EL RUEDO IBÉRICO
Opinión
El martes pasado el deporte noruego se llevó una alegría y un disgusto en forma de dos sorpresas dispares. Por la tarde, en el Giro, se vestía de rosa Andreas Leknessund. Por la noche, en el Bernabéu, no rascaba bola (balón) Erling Haaland. El ciclista se convertía en el segundo noruego en liderar la ronda italiana. El primero, Knut Knudsen, lució la maglia en 1975 y en 1981. Reinaba entonces en su país Olav V. Ahora, desde 1991, lo hace su hijo, Harald V.
Leknessund, un paje en la monarquía deportiva noruega, dejó su huella para la posteridad. Haaland, una testa coronada, dispone este miércoles de la posibilidad de justificar la legitimidad de su título de realeza. Y ante el Madrid, que es más Real que ninguno y, además, el campeón reinante. Haaland, que, con el Salzburgo, el Borussia Dortmund y el Manchester City, ha marcado 35 goles en los 28 partidos de la Champions que ha disputado no puede fallarles de nuevo a los suyos en tan señalada ocasión.
En la Corte del deporte noruego, Erling I es un rey. Pero no tanto ‘el’ rey. Comparte cetro en una nación en la que, gracias a su persona, el fútbol ha cobrado un mayor interés, pero en la que los deportes más populares continúan siendo los de invierno. La ciudadanía entroniza a Aleksander Aamodt Kilde, Lucas Braathen y Henrik Kristoffersen (esquí alpino), Johannes Thingnes Bo (biatlón), Marius Lindvik (saltos), Therese Johaug (esquí de fondo)…
En los salones palaciegos ocupan otros lugares preferentes el ajedrecista Magnus Carlsen, los atletas Karsten Warholm y Jakob Ingebrigtsen, y el triatleta Kristian Blummenfelt. Conserva una enorme popularidad la futbolista Ada Hegerberg desde que, en 2018, obtuviera el Balón de Oro en la primera edición del galardón femenino.
“No somos muchos, pero somos suficientes”, reza, orgullosa, la letra del himno nacional. Lo son para mantener un alto estándar de confort y proyectar sus ventajas a muchas actividades individuales y conjuntas. Entre ellas la deportiva. Noruega, octavo país europeo en extensión y vigesimosexto en población (no alcanza los cinco millones y medio de habitantes), flota en la abundancia de recursos y nada en la opulencia económica. Encabeza año tras año junto a Suiza el Índice de Desarrollo Humano, esa unidad de medida de la satisfacción personal y el bienestar social establecida por la ONU.
Nada ni nadie es perfecto, sin embargo.

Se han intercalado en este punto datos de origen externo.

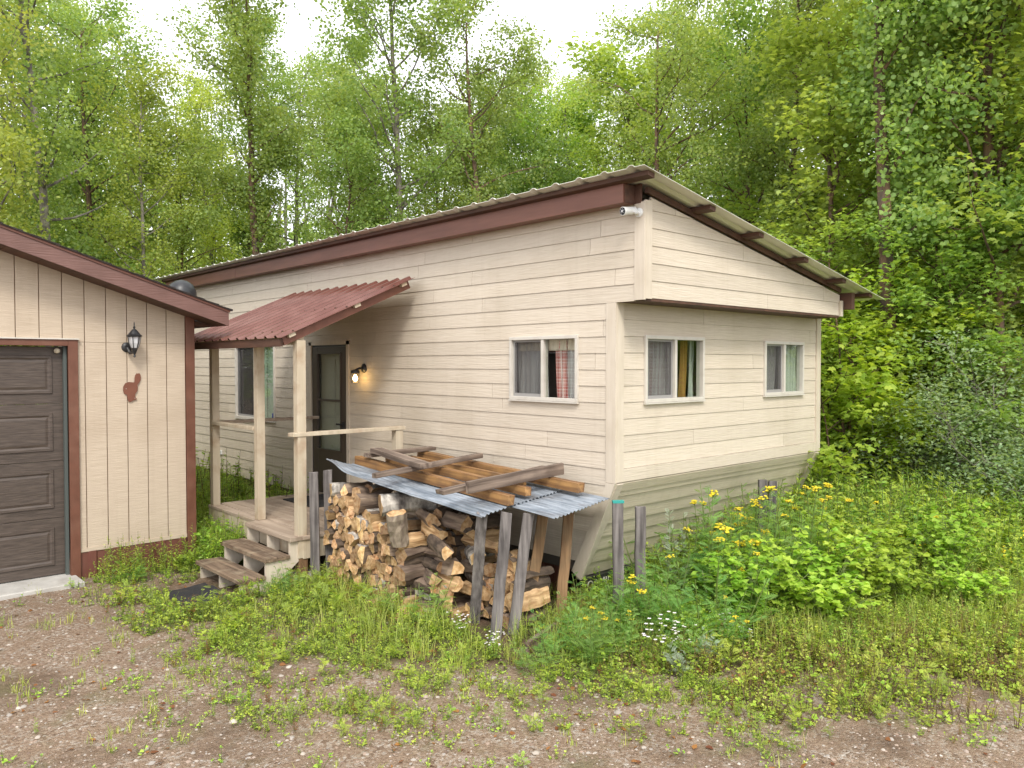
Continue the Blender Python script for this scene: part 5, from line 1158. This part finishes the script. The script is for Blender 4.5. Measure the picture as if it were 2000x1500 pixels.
def bramble(seed, H=.7, ns=16, spread=.38, ls=.050):
    rs = np.random.RandomState(seed); tb = MB(); lc = Cloud(); P = []; D = []
    for k in range(ns):
        a = rs.uniform(0, 6.28); h = H * rs.uniform(.55, 1.05); r = spread * rs.uniform(.3, 1.1); b = np.array([0, 0, -.03]) + rs.normal(0, .05, 3) * (1, 1, 0); top = np.array([r * math.cos(a), r * math.sin(a), h]); mid = b * .5 + top * .5 + np.array([-.1 * math.cos(a), -.1 * math.sin(a), .12 * h])
        pts = [b * (1 - t) ** 2 + 2 * mid * t * (1 - t) + top * t * t for t in np.linspace(0, 1, 6)]; tb.tube(pts, [.005, .0045, .004, .0035, .003, .002], 4, cap=False)
        for i in range(int(h / .021)):
            t = .2 + .8 * rs.rand(); p = b * (1 - t) ** 2 + 2 * mid * t * (1 - t) + top * t * t; aa = rs.uniform(0, 6.28); st_ = np.array([math.cos(aa) * .75, math.sin(aa) * .75, rs.uniform(.0, .6)]); st_ /= np.linalg.norm(st_); e_ = p + st_ * rs.uniform(.05, .10)
            tb.tube([p, e_], .0016, 3, cap=False)
            for q in (-.95, 0, .95):
                c_, s_ = math.cos(aa + q), math.sin(aa + q); P.append(e_); D.append((c_, s_, rs.uniform(-.45, .15)))
    P, D = map(np.array, (P, D)); lc.add(OVW, rot_from(D, rs.normal(0, .3, len(P))), ls * rs.uniform(.7, 1.25, len(P)), P, np.clip(.3 * rs.rand() + .7 * rs.rand(len(P)), 0, 1)); return tb, lc
def herb(seed, H=.5, ns=6, leaf=NAR, ls=.08, dens=.02, spread=.12, el=(.1, 1.0)):
    rs = np.random.RandomState(seed); tb = MB(); lc = Cloud(); P = []; D = []; S = []
    for k in range(ns):
        a = rs.uniform(0, 6.28); h = H * rs.uniform(.5, 1.1); r = spread * rs.rand(); b = np.array([r * math.cos(a) * .5, r * math.sin(a) * .5, -.02]); top = np.array([r * math.cos(a) * 1.6, r * math.sin(a) * 1.6, h])
        tb.tube([b, top], [.003, .0015], 3, cap=False)
        for i in range(int(h / dens)):
            t = .08 + .9 * rs.rand(); aa = rs.uniform(0, 6.28); e_ = rs.uniform(*el); P.append(b * (1 - t) + top * t); D.append((math.cos(aa) * math.cos(e_), math.sin(aa) * math.cos(e_), math.sin(e_))); S.append(ls * (1.2 - .6 * t) * rs.uniform(.7, 1.2))
    P, D, S = map(np.array, (P, D, S)); lc.add(leaf, rot_from(D, rs.normal(0, .4, len(P))), S, P, rs.rand(len(P))); return tb, lc
def as_template(tb, lc):
    """merge into one reusable template, stems first"""
    c = Cloud(); c.add_mb(tb, 0); ns = len(tb.f)
    V = np.concatenate([np.array(tb.v).reshape(-1, 3)] + lc.V); F = np.concatenate([np.array([i for f in tb.f for i in f], int)] + [f + len(tb.v) for f in lc.F]); C = np.concatenate([np.array([len(f) for f in tb.f], int)] + lc.C)
    mi = np.concatenate([np.zeros(ns, int), np.ones(len(C) - ns, int)]); va = np.concatenate([np.full(ns, .5)] + lc.A); return V, F, C, mi, va
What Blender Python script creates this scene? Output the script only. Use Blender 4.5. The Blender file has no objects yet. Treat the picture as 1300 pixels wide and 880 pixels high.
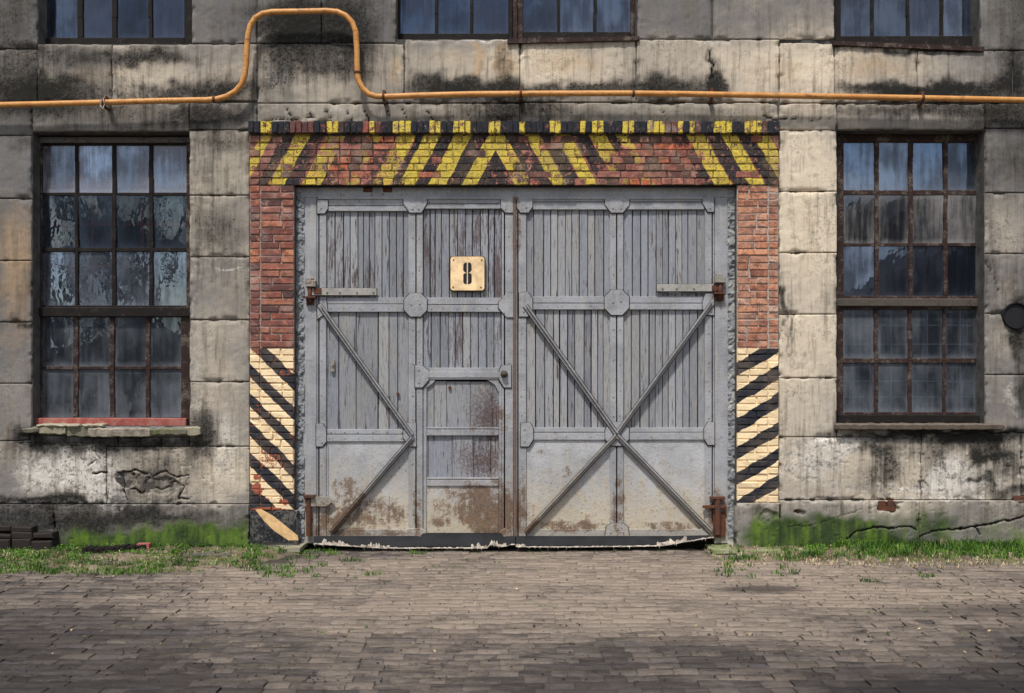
import bpy, bmesh, math, random
import numpy as np
from mathutils import Vector
S = bpy.context.scene
COL = S.collection
rnd = random.Random(7)
R = math.radians

# ------------------------------------------------------------------ camera, sky, sun
CAM_D, CAM_H, FPX = 10.5, 1.83, 1260.0          # distance to wall face, eye height, focal length in photo pixels
cam = bpy.data.cameras.new('camera'); camo = bpy.data.objects.new('camera', cam); COL.objects.link(camo)
camo.location = (0, -CAM_D, CAM_H); camo.rotation_euler = (R(90), 0, 0)
cam.sensor_width = 36; cam.lens = 36*FPX/1300; cam.shift_y = 40/1300; cam.clip_start = .05; cam.clip_end = 2000
S.camera = camo
SUN_EL, SUN_AZ = 60, 200                         # azimuth measured so the sun stands behind and left of the camera
world = bpy.data.worlds.new('World'); S.world = world; world.use_nodes = True
wn = world.node_tree; wn.nodes.clear()
sky = wn.nodes.new('ShaderNodeTexSky'); sky.sky_type = 'NISHITA'; sky.sun_disc = False
sky.sun_elevation = R(SUN_EL); sky.sun_rotation = R(SUN_AZ); sky.air_density = 1.3; sky.dust_density = 1.5
bg = wn.nodes.new('ShaderNodeBackground'); out = wn.nodes.new('ShaderNodeOutputWorld')
tc = wn.nodes.new('ShaderNodeTexCoord'); nz = wn.nodes.new('ShaderNodeTexNoise')
nz.inputs['Scale'].default_value = 2.6; nz.inputs['Detail'].default_value = 7; nz.inputs['Roughness'].default_value = .6
mp = wn.nodes.new('ShaderNodeMapping'); mp.inputs['Scale'].default_value = (1, 1, 2.2)
rp = wn.nodes.new('ShaderNodeValToRGB'); rp.color_ramp.elements[0].position = .40; rp.color_ramp.elements[1].position = .62
mx = wn.nodes.new('ShaderNodeMix'); mx.data_type = 'RGBA'; mx.inputs['B'].default_value = (8.5, 8.5, 8.7, 1)
wn.links.new(tc.outputs['Generated'], mp.inputs['Vector']); wn.links.new(mp.outputs[0], nz.inputs['Vector'])
wn.links.new(nz.outputs['Fac'], rp.inputs[0]); wn.links.new(rp.outputs[0], mx.inputs['Factor'])
wn.links.new(sky.outputs[0], mx.inputs['A']); wn.links.new(mx.outputs['Result'], bg.inputs[0]); wn.links.new(bg.outputs[0], out.inputs[0])
bg.inputs[1].default_value = 0.085
sun = bpy.data.lights.new('sun', 'SUN'); suno = bpy.data.objects.new('sun', sun); COL.objects.link(suno)
sun.energy = 2.9; sun.angle = R(5); sun.color = (1, .95, .88)
el, az = R(SUN_EL), R(SUN_AZ)
sd = Vector((math.sin(az)*math.cos(el), math.cos(az)*math.cos(el), math.sin(el)))   # towards the sun
suno.rotation_euler = sd.to_track_quat('Z', 'Y').to_euler()
S.view_settings.view_transform = 'Standard'; S.view_settings.look = 'None'; S.view_settings.gamma = 1
S.view_settings.exposure = 0.50

# ------------------------------------------------------------------ helpers
def P(px, py, y=0.0):
    k = (CAM_D+y)/FPX
    return ((px-650)*k, CAM_H+(480-py)*k)
def G(px, py):                                   # pixel -> point of the ground z=0
    d = CAM_H*FPX/(py-480)
    return ((px-650)*d/FPX, d-CAM_D)
def lerp(a, b, t): return a+(b-a)*t
def sstep(a, b, x):
    t = np.clip((x-a)/(b-a), 0, 1); return t*t*(3-2*t)
def vnoise(x, z, seed=0):
    xi = np.floor(x).astype(np.int64); zi = np.floor(z).astype(np.int64)
    fx = x-xi; fz = z-zi; fx = fx*fx*(3-2*fx); fz = fz*fz*(3-2*fz)
    def h(a, b):
        n = (a*374761393+b*668265263+seed*974634777) & 0x7fffffff
        n = ((n ^ (n >> 13))*1274126177) & 0x7fffffff
        return ((n ^ (n >> 16)) & 0xffff)/65535.0
    return (h(xi, zi)*(1-fx)+h(xi+1, zi)*fx)*(1-fz)+(h(xi, zi+1)*(1-fx)+h(xi+1, zi+1)*fx)*fz
def fbm(x, z, s=1.0, o=4, seed=0):
    v = 0; a = .5; t = 0
    for i in range(o):
        v = v+a*vnoise(x*s*2**i+17.3*i, z*s*2**i-9.1*i, seed+i); t += a; a *= .5
    return v/t

def link(o): COL.objects.link(o); return o
ORG = {}
def thing(name, label, cat, loc=(0, 0, 0), group=None, kind=None):
    o = link(bpy.data.objects.new(name, None)); o.location = loc; o.empty_display_size = .2
    ORG[o.name] = Vector(loc)
    if label: o['label'] = label
    if cat: o['category'] = cat
    if group: o['group'] = group
    if kind: o['kind'] = kind
    return o
def tag(o, label=None, cat=None, group=None, kind=None):
    if label: o['label'] = label
    if cat: o['category'] = cat
    if group: o['group'] = group
    if kind: o['kind'] = kind
    return o
def put(name, me, loc, mat=None, parent=None):
    o = link(bpy.data.objects.new(name, me))
    if mat and not me.materials: me.materials.append(mat)
    loc = Vector(loc)
    ORG[o.name] = loc.copy()
    if parent is not None:
        o.parent = parent; o.location = loc-ORG[parent.name]
    else: o.location = loc
    return o
def mk(name, verts, faces, mat, parent=None, smooth=False, attrs=None, origin=None):
    v = np.asarray(verts, dtype=float)
    c = np.array(origin) if origin is not None else (v.min(0)+v.max(0))/2
    me = bpy.data.meshes.new(name)
    me.from_pydata((v-c).tolist(), [], faces if isinstance(faces, list) else faces.tolist()); me.update()
    if smooth: me.polygons.foreach_set('use_smooth', [True]*len(me.polygons))
    if attrs:
        for k, a in attrs.items():
            at = me.attributes.new(k, 'FLOAT', 'POINT'); at.data.foreach_set('value', np.asarray(a, dtype=np.float32))
    return put(name, me, c, mat, parent)
BF = [(0, 3, 2, 1), (4, 5, 6, 7), (0, 1, 5, 4), (1, 2, 6, 5), (2, 3, 7, 6), (3, 0, 4, 7)]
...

No existe en la Tierra ninguna sucursal geográfica o ideológica del Paraíso, esa utopía, esa falacia. Pero Noruega es la nación más cercana a sus teóricas dulzuras y promesas. Tampoco sus pobladores, ni siquiera ellos, son felices sin pausa, dado que la dicha completa y continua se reconoce una imposibilidad humana. Pero al menos se hallan instalados en la estabilidad, la solvencia y la eficacia. Tres virtudes terrenales.
Pese a su clima polar, Noruega llega a causar envidia frente a esta abrasadora España y su guiñolesco teatrillo de comedias sin gracia y dramas sin grandeza. Incluso un español por gusto más que por obligación siente a veces la tentación de tararear: “Entre el hielo y el fuego, mamá, quiero ser noruego”.